En 1983, ante la debacle económica y los escándalos de corrupción, Miguel de la Madrid anunció una “renovación moral”. El propósito era recuperar la legitimidad perdida y cerrar el paso al enriquecimiento ilícito de funcionarios y políticos. Se creó una Secretaría de la Contraloría y se fijó la obligación de todo servidor público de declarar, año con año, su patrimonio.

Desde entonces, se ha cumplido con el ritual. Cada mayo, cerca de 200 mil funcionarios de mando en la administración pública federal presentan a la Secretaría de la Función Pública (SFP) una declaración sobre sus bienes, cuentas y deudas y los de sus familiares cercanos. Este año, de nuevo en respuesta a una crisis de confianza ciudadana, se ha agregado la obligación de entregar también un declaración de posibles conflictos de interés, para que no solo se reporten los bienes sino también los vínculos y compromisos que pudieran sesgar su imparcialidad.

Pero, hasta ahora, las declaraciones no han servido para construir la confianza en el gobierno ni para combatir la corrupción. Tratamos por igual la declaración de un secretario de Estado que la de un jefe de departamento, como si la capacidad de decisión, el riesgo de captura y los montos de ingresos y gastos no importaran. No distinguimos entre áreas más susceptibles de corrupción (como las que gestionan compras millonarias o dan licencias cotizadísimas) y las que no lo son. Las sanciones que ha impuesto la SFP no han sido, en su inmensa mayoría, generadas por un análisis del contenido de las declaraciones, sino porque los funcionarios no las entregaron a tiempo. Los ciudadanos no conocen su contenido y no pueden saber, por ejemplo, si los gastos ostentosos de un político son congruentes con sus ingresos y con el patrimonio que reporta.

A los políticos que nos preguntan “¿Para qué podrían querer esa información?”, a los que nos dan versiones descafeinadas que generan más dudas que respuestas, a los que alegan la inseguridad en las calles y a los legisladores que nos dicen que ellos no tendrían por qué hacerlo pues no toman decisiones ejecutivas, deberíamos explicarles que de otra forma las declaraciones son inocuas. La eficacia no radica en reportar el patrimonio o los intereses, sino en que puedan ser vigilados.

Las declaraciones patrimoniales y de intereses sirven su propósito si se cumple al menos una de dos condiciones: a) son entregadas a una autoridad políticamente autónoma que garantiza al público su eficacia para detectar irregularidades en el patrimonio de un funcionario, sobre todo en puestos donde hay mayor riesgo de conflicto de interés o corrupción; o b) las declaraciones de los políticos y altos funcionarios son públicas y por tanto periodistas y ciudadanos pueden examinarlas y ejercer un control extragubernamental.

La aprobación del Sistema Nacional Anticorrupción es una nueva oportunidad de tener mejores reglas.
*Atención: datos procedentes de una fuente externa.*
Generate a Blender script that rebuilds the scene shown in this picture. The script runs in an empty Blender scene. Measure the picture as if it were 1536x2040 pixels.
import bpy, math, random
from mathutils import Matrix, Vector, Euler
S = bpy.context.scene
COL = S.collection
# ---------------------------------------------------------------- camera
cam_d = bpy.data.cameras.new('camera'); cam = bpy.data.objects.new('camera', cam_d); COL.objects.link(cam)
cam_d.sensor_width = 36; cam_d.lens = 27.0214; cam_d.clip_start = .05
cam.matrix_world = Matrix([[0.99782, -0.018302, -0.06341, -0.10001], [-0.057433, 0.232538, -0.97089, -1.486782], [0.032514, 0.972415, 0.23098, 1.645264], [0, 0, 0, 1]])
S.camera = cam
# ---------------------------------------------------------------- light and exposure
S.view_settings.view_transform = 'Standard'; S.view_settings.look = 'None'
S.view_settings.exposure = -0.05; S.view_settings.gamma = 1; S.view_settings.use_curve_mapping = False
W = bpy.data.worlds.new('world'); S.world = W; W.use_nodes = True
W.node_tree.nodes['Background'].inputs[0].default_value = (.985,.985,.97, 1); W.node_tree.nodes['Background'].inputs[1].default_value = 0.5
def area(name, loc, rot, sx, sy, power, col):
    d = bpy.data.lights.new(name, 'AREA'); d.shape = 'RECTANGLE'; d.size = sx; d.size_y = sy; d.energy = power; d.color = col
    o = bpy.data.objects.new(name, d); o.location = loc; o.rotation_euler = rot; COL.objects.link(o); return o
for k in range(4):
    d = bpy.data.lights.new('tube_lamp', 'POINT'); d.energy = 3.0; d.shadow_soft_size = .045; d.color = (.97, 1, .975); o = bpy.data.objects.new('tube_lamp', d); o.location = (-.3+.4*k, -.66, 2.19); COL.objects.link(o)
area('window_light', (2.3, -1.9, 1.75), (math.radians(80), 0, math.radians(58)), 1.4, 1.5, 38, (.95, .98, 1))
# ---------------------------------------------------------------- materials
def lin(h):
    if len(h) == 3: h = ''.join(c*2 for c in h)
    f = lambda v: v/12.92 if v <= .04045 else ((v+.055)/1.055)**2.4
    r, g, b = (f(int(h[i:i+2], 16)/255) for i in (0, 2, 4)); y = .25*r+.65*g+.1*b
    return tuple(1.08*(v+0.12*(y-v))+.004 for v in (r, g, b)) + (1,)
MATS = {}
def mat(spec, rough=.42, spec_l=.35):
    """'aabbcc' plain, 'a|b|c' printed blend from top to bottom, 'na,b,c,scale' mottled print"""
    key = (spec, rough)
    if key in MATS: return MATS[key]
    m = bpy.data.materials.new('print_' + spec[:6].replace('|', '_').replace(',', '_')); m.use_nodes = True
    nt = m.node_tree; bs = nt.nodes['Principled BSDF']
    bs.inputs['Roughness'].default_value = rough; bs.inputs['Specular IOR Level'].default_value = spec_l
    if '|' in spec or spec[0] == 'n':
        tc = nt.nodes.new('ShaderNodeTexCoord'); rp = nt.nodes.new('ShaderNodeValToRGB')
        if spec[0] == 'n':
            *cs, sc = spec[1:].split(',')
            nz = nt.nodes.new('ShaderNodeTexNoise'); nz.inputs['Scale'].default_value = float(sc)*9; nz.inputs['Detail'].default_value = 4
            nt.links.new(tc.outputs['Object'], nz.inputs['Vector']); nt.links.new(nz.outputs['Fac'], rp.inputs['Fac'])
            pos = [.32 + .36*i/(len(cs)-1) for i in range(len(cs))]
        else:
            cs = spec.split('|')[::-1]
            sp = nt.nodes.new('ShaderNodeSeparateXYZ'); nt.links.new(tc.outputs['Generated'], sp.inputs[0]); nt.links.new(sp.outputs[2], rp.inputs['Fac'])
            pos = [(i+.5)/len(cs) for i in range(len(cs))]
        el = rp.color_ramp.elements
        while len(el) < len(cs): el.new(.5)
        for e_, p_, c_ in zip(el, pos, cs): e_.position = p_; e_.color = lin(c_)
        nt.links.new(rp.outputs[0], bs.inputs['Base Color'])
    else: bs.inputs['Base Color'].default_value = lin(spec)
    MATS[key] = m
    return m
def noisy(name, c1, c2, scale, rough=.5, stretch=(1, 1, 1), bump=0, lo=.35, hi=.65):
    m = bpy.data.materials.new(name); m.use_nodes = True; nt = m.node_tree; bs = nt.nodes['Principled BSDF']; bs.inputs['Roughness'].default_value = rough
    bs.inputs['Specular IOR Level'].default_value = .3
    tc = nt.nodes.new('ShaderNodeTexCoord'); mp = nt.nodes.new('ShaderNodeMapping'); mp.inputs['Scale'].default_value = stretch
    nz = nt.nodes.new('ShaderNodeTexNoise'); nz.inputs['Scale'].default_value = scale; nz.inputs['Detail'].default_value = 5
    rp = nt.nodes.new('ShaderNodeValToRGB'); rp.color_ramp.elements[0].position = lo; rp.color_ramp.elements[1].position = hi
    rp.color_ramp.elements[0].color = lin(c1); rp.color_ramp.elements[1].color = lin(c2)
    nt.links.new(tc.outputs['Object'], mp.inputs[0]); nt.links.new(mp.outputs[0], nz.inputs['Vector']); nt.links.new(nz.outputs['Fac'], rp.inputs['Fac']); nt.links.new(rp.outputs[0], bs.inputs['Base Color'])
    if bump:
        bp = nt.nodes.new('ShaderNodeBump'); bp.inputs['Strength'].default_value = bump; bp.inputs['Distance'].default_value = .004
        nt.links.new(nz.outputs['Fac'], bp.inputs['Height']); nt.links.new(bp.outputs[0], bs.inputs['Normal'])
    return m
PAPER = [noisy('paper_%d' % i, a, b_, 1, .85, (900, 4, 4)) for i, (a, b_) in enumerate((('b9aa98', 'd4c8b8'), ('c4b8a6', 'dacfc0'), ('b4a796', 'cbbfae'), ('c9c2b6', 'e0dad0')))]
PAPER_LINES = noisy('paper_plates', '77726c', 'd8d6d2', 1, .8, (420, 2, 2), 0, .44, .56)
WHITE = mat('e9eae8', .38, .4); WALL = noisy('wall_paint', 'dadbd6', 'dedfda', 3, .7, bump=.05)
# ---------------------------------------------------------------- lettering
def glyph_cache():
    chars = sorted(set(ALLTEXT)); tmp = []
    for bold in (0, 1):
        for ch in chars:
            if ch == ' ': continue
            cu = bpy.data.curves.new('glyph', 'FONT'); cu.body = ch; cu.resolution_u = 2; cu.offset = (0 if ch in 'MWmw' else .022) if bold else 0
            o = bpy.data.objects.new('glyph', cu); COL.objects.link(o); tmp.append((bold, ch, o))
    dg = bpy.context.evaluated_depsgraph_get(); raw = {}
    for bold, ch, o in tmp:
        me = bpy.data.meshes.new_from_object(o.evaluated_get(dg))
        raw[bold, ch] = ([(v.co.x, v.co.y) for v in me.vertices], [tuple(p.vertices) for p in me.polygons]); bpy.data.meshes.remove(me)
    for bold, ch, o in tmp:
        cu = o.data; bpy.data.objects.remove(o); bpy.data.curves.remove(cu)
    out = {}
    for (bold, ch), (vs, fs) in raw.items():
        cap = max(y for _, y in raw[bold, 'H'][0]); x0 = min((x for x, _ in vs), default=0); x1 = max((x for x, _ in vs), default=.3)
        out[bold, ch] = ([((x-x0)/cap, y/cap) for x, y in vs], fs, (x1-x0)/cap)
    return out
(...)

Necesitamos una ley general de responsabilidades que precise cómo usar las declaraciones de bienes e intereses y cuáles son las que deberán ser públicas y con qué elementos. Urge una Secretaría de la Función Pública que deje de ser controladora de procedimientos y verificadora de fechas y que sea una agencia con autonomía y capacidad para prevenir y detectar enriquecimiento ilícito o conflictos de interés.

Con todo ello, el mensaje sería claro: cada político y alto funcionario público, al tomar decisiones en nombre de los ciudadanos y utilizar recursos de todos, está sujeto a estándares más altos. Cuando eso ocurra, confiar en la honorabilidad de los políticos y los altos funcionarios no será cuestión de fe o lealtad partidista, sino resultado de un control democrático que los ciudadanos y la prensa podremos hacer.